As you rightly point out, Harry has his Quidditch. I am hopeless at sports 
but I had the ability to be a successful Maths teacher. I am not arguing 
that we all have to be dunderheads but that events can shape what we do 
and make use of what we may consider to be only ordinary skills.

Carol:
> But in Harry's absence, in the face of danger, Neville emerges as a leader, resourceful and courageous. I was thinking when I read your paraphrase of Shakespeare, that Neville, like Harry, had heroism thrust upon him, but now I think that Neville achieved heroism. He only needed the opportunity to reveal who he was all along. And that, I think, is true of all the everyday heroes that we hear about in real life.
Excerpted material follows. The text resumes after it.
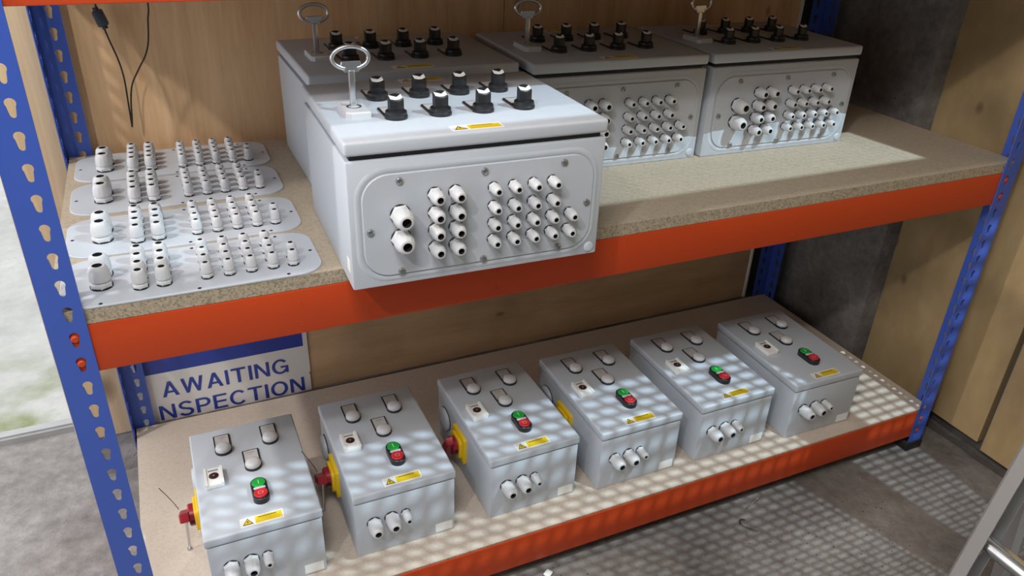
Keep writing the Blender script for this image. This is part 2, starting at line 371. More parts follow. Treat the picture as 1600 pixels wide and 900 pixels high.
def upright_mesh(sx, sy):
    """L section with keyholes in both flanges; sx, sy = +-1 choose the corner it stands in"""
    mb = MB(); z0 = 0.0348; n = 38
    for flange in (0, 1):
        def P(a, z, d): return (a, d, z) if flange == 0 else (d, a, z)
        S = lambda p: (p[0]*sx, p[1]*sy, p[2])
        for c in range(n):
            zb = z0 + c*PITCH
            for d in (0.0, TH): mb.add([S(P(a, zb+b, d)) for a, b in KV], KF)
            ring = list(range(KO, KO+KI))
            mb.add([S(P(KV[i][0], zb+KV[i][1], 0)) for i in ring] + [S(P(KV[i][0], zb+KV[i][1], TH)) for i in ring],
                   [(i, (i+1) % KI, KI+(i+1) % KI, KI+i) for i in range(KI)])
        zt = z0+n*PITCH
        mb.add([S(P(FW, z0, 0)), S(P(FW, z0, TH)), S(P(FW, zt, TH)), S(P(FW, zt, 0))], [(0,1,2,3)])
        mb.add([S(P(a, z, d)) for a in (0, FW) for d in (0, TH) for z in (0.004, z0)], [(0,1,5,4),(2,3,7,6),(0,2,3,1),(4,5,7,6),(0,4,6,2)])
    bm = bmesh.new(); me = bpy.data.meshes.new('upright'); me.from_pydata(mb.v, [], mb.f); me.materials.append(M['blue'])
    bm.from_mesh(me); bmesh.ops.remove_doubles(bm, verts=bm.verts, dist=1e-5); bmesh.ops.recalc_face_normals(bm, faces=bm.faces); bm.to_mesh(me); bm.free()
    return me
foot = MB(); foot.rbox(-0.004, 0.050, -0.004, 0.050, -0.003, 0.022, b=0.003); foot = foot.mesh('foot', 'foot')
for sx, sy, x, y in ((1,1,0,0), (-1,1,W,0), (1,-1,0,D), (-1,-1,W,D)):
    u = obj('upright', upright_mesh(sx, sy), rack, (x, y, 0))
    f = obj('foot', foot, u); f.scale = (sx, sy, 1)
rivet = MB(); rivet.lathe([(0, -0.004), (0.0026, -0.004), (0.0030, -0.0005), (0.0052, 0.0), (0.0056, 0.0015), (0.0040, 0.0032), (0, 0.0036)], 12)
rivet = rivet.mesh('rivet', 'orange')
dimple = MB(); dimple.lathe([(0.0034, -0.001), (0.0034, 0.0004), (0.0022, 0.0006), (0.0016, -0.0008), (0, -0.0009)], 12); dimple = dimple.mesh('dimple', 'orange')
def beam_mesh():
    mb = MB(); h = 0.073
    prof = [(0.0, 0.0), (0.0, h), (0.042, h), (0.042, h-0.002), (0.002, h-0.002), (0.002, 0.002), (0.030, 0.002), (0.030, 0.0)]
    # rounded face edges
    prof = [(0.002, 0.0), (0.0006, 0.0006), (0.0, 0.002), (0.0, h-0.003), (0.0008, h-0.0008), (0.003, h), (0.042, h), (0.042, h-0.002), (0.003, h-0.002), (0.002, h-0.003), (0.002, 0.002), (0.030, 0.002), (0.030, 0.0)]
    x0, x1 = 0.006, W-0.006; n = len(prof)
    mb.add([(x0, y, z) for y, z in prof]+[(x1, y, z) for y, z in prof], [(i, (i+1) % n, n+(i+1) % n, n+i) for i in range(n)])
    return mb.mesh('beam', 'orange')
beam = beam_mesh()
side = MB(); side.box(0, 0.002, 0.03, D-0.03, 0, 0.045); side.box(0, 0.03, 0.03, D-0.03, 0.043, 0.045); side = side.mesh('side_beam', 'orange')
for k, (zb, zt) in enumerate(BEAMS):
    sz = (zt-zb)/0.073
    bf = obj('front_beam', beam, rack, (0, TH+0.0005, zb)); bf.scale = (1, 1, sz)
    bb = obj('back_beam', beam, rack, (W, D-TH-0.0005, zb), (0, 0, math.pi)); bb.scale = (1, 1, sz)
    for x, rz in ((0.0035, 0), (W-0.0035, math.pi)):
        s_ = obj('side_beam', side, rack, (x, 0 if rz == 0 else D, zb), (0, 0, rz)); s_.scale = (1, 1, sz)
    for x in (0.0288, W-0.0288):
        for dz in ((0.0173, 0.0555) if k else (0.0189, 0.0571)):
            obj('rivet', rivet, bf, (x, -0.0004, dz/sz), (math.radians(90), 0, 0))
    for x in (0.318, 0.627, 0.935, 1.241, 1.55):
        for dz in (0.017, 0.049): obj('dimple', dimple, bf, (x, 0, dz/sz), (math.radians(90), 0, 0))
def board(top, th, y0, face='chip'):
    mb = MB(); mb.box(0.0055, W-0.004, y0, D-0.006, top-th, top)
    me = mb.mesh('shelf_board', [face, 'chipe'], smooth=0)
    for p in me.polygons: p.material_index = 0 if abs(p.normal.z) > 0.5 else 1
    return obj('shelf_board', me, rack)
board(H0, 0.0040, 0.006, 'chip2'); board(H1, 0.0215, 0.004); board(H2, 0.0215, 0.004)

# ------------------------------------------------------------------ shared small parts
def gland_meshes(r, h, bore):
    """nylon cable gland standing on z=0: hex body, dome nut with ribs, dark bore; and its rubber washer"""
    g = MB()
    g.lathe([(0, 0.0016), (r*0.99, 0.0016), (r, 0.0030), (r, h*0.24), (r*0.93, h*0.27), (0, h*0.27)], 6, rot=0.26)
    g.lathe([(r*0.80, h*0.25), (r*0.80, h*0.36)], 20)
    n = 36; prof = [(0.93, 0.36), (0.95, 0.40), (0.93, 0.62), (0.88, 0.76), (0.80, 0.88), (0.68, 0.965), (0.60, 1.0)]
    rings = []
    base = len(g.v)
    for q, (k, z) in enumerate(prof):
        for i in range(n):
            a = 2*math.pi*i/n; rr = r*k*(1 - (0.035 if (i % 3 == 0 and 0 < q < 5) else 0))
            g.v.append((rr*math.cos(a), rr*math.sin(a), h*z))
    for q in range(len(prof)-1):
        for i in range(n):
            j = (i+1) % n; g.f.append((base+q*n+i, base+q*n+j, base+(q+1)*n+j, base+(q+1)*n+i)); g.m.append(0)
    b2 = len(g.v); top = base+(len(prof)-1)*n
    for z, k in ((1.0, bore), (0.72, bore*0.92)):
        for i in range(n): a = 2*math.pi*i/n; g.v.append((k*math.cos(a), k*math.sin(a), h*z))
    for i in range(n):
        j = (i+1) % n
        g.f.append((top+i, top+j, b2+j, b2+i)); g.m.append(0)
        g.f.append((b2+i, b2+j, b2+n+j, b2+n+i)); g.m.append(1)
    g.f.append(tuple(b2+n+i for i in range(n))); g.m.append(1)
    # disc under the dome nut closes the ring
    g.lathe([(r*0.5, h*0.355), (r*0.93, h*0.36)], 24)
    w_ = MB(); w_.lathe([(0, 0), (r*0.97, 0), (r*0.97, 0.0022), (0, 0.0022)], 24)
    return g.mesh('cable_gland', ['nylon', 'rubber'], 50), w_.mesh('washer', 'rubber')
G_BIG = gland_meshes(0.0150, 0.032, 0.0064); G_MED = gland_meshes(0.0106, 0.027, 0.0045); G_SML = gland_meshes(0.0084, 0.0235, 0.0034)
G_LBIG = gland_meshes(0.0142, 0.034, 0.0060); G_LSML = gland_meshes(0.0094, 0.028, 0.0034)
GL = [(G_BIG, 51, 89.5), (G_BIG, 51, 54.5)]
GL += [(G_MED, u, v) for u in (99, 128.5) for v in (113, 86.5, 61, 34.5)]
GL += [(G_SML, 184+30*i, v) for i in range(4) for v in (113, 85.5, 60, 34.5)] + [(G_SML, 304, 60), (G_SML, 302, 34.5)]
PW, PH = 0.342, 0.147
HOLES = [(51, 137), (171, 137.5), (292, 137.5), (333, 71.5), (290, 5.5), (171, 4.5), (50, 4.5), (9, 68.5)]
def add_glands(parent, T):
    for (g, wsh), u, v in GL:
        p = T @ Vector((u/1000, v/1000, 0)); a = R.uniform(0, 1.0)
        o = obj('cable_gland', g, parent); o.matrix_local = Matrix.Translation(p) @ T.to_3x3().to_4x4() @ Matrix.Rotation(a, 4, 'Z')
        obj('washer', wsh, o)

# warning label lying in the xy plane, origin at its lower left corner
lab_base = MB(); lab_base.prism(rrect(0, 0.074, 0, 0.0225, 0.001, 3), 0, 0.0004); lab_base = lab_base.mesh('warning_label', 'white')
tri = MB(); tri.prism([(0.004, 0.004), (0.022, 0.004), (0.013, 0.0195)], 0.0004, 0.0007, 0); tri.prism([(0.0062, 0.0053), (0.0198, 0.0053), (0.013, 0.0170)], 0.0007, 0.0009, 1)
tri.prism([(0.0133, 0.0145), (0.0114, 0.0102), (0.0128, 0.0102), (0.0118, 0.0065), (0.0150, 0.0112), (0.0136, 0.0112)], 0.0009, 0.0010, 0)
tri = tri.mesh('hazard_triangle', ['ink', 'yellow'], 0)
pan = MB(); pan.prism(rrect(0.0255, 0.0715, 0.003, 0.0195, 0.0015, 3), 0.0004, 0.0007, 0)
x = 0.031
while x < 0.062:
    wd = R.uniform(0.0012, 0.0024); pan.box(x, x+wd, 0.0150, 0.0170, 0.0007, 0.0008, 1); x += wd+0.0006
for yy in (0.0118, 0.0090, 0.0062):
    x = 0.029
    while x < 0.067:
        wd = R.uniform(0.001, 0.004); pan.box(x, x+wd, yy, yy+0.0007, 0.0007, 0.0008, 2); x += wd+0.001
M['fineink'] = plain('faded_print', (0.45, 0.30, 0.02), 0.5)
pan = pan.mesh('yellow_panel', ['yellow', 'ink', 'fineink'], 0)
def warning_label(parent, x, y, z):
    o = obj('warning_label', lab_base, parent, (x, y, z)); obj('hazard_triangle', tri, o); obj('yellow_panel', pan, o)

# ------------------------------------------------------------------ the four large enclosures on the upper shelf
UW, UD, UH = 0.377, 0.300, 0.211
mb = MB(); t = 0.006
mb.rbox(0, UW, 0.0, UD, 0, 0.184, b=0.003)
# raised rim around the recessed gland opening and the dark gasket neck under the lid
body_me = mb.mesh('body', 'grey')
neck_me = boxmesh('lid_gasket', 'gap', 0.007, UW-0.007, 0.007, UD-0.007, 0.183, 0.195)
mb = MB(); mb.rbox(-0.001, UW+0.001, -0.002, UD+0.001, 0.1915, UH, b=0.0042, seg=3); lid_me = mb.mesh('lid', 'grey')
def ring_frame(pts_out, pts_in, z0, z1, name, mat):
    mb = MB(); n = len(pts_out)
    vs = [(x, y, z0) for x, y in pts_out] + [(x, y, z1) for x, y in pts_in]
    mb.add(vs, [(i, (i+1) % n, n+(i+1) % n, n+i) for i in range(n)]); return mb
# swaged rounded frame pressed out round the plate: outer foot, crest, inner foot
fr = MB(); n8 = 8
rings = [(rrect(0.008, 0.369, 0.007, 0.174, 0.044, n8), 0.0), (rrect(0.0105, 0.3665, 0.0095, 0.1715, 0.042, n8), 0.0013), (rrect(0.0150, 0.362, 0.0140, 0.167, 0.038, n8), 0.0013), (rrect(0.0168, 0.3603, 0.0158, 0.1652, 0.037, n8), 0.0003)]
nn = len(rings[0][0]); fr.add([(x, y, z) for pts, z in rings for x, y in pts], [(q*nn+i, q*nn+(i+1) % nn, (q+1)*nn+(i+1) % nn, (q+1)*nn+i) for q in range(3) for i in range(nn)], 0, RX90)
rim_me = fr.mesh('opening_rim', 'grey', 60)
mb = MB(); mb.prism(rrect(0, PW, 0, PH, 0.036, 8), 0.0002, 0.0030, bev=0.0007); plate_me = mb.mesh('gland_plate', 'plate')
mb = MB(); mb.lathe([(0.0052, 0), (0.0052, 0.0010), (0.0048, 0.0024), (0.0034, 0.0034), (0.0022, 0.0036), (0.0018, 0.0020), (0, 0.0018)], 16); screw_me = mb.mesh('screw', 'screw')
mb = MB(); mb.lathe([(0.0085, 0), (0.0080, 0.0012), (0.006, 0.0022), (0, 0.0026)], 20); bump_me = mb.mesh('plug', 'plate', 60)
mb = MB(); mb.rbox(0, 0.0004, 0, 0.016, 0, 0.020, b=0.0001, seg=1); sidelab_me = mb.mesh('side_sticker', 'white')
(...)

> Harry, in contrast, had heroism thrust upon him. He had choices, certainly, but running away and saving himself as Aberforth suggested was never one of them.
> 
> Harry as Everyman (everyman)? Yes and no, I think. Certainly, he has elements of ordinariness that help the reader to empathize or identify with him on some level. It's also true, as Snape says, that he's helped by luck and by more gifted friends. 

<snip>

>There's no question that he's had heroism (and greatness, if we keep the original wording of the quotation) thrust upon him. But does that make him an everyman like Neville (and Ron and many other characters in the books)? Or does it make him something else (a Christ figure or epic hero or superhero)?

Geoff:
To me, 'yes' to the first and 'no' to the second. If you look at the background 
of many famous people, some of whom you might consider as heroes, many 
of them have been thrust into positions of which they never dreamed. We 
ourselves have probably done things and gone along paths which we never 
even imagined in our early life. 

I believe that you can be an everyman and a hero. How do I see a hero? Not  
one who springs from the womb fully formed wearing a blue jumper with 
a scarlet S emblazoned on it. Not one who puts an advert in the local paper 
"Hero for hire". But an ordinary person suddenly faced with an extraordinary 
situation.

The examples of being a "local hero" which I quoted before are not 
announced in advance. Going back to my misquote, having heroism thrust 
upon you implies that you don't have time to go and brush your teeth and 
think about the meaning of life. To take Lady Macbeth out of context it's a 
case of "Stand not upon the order of your going but go at once."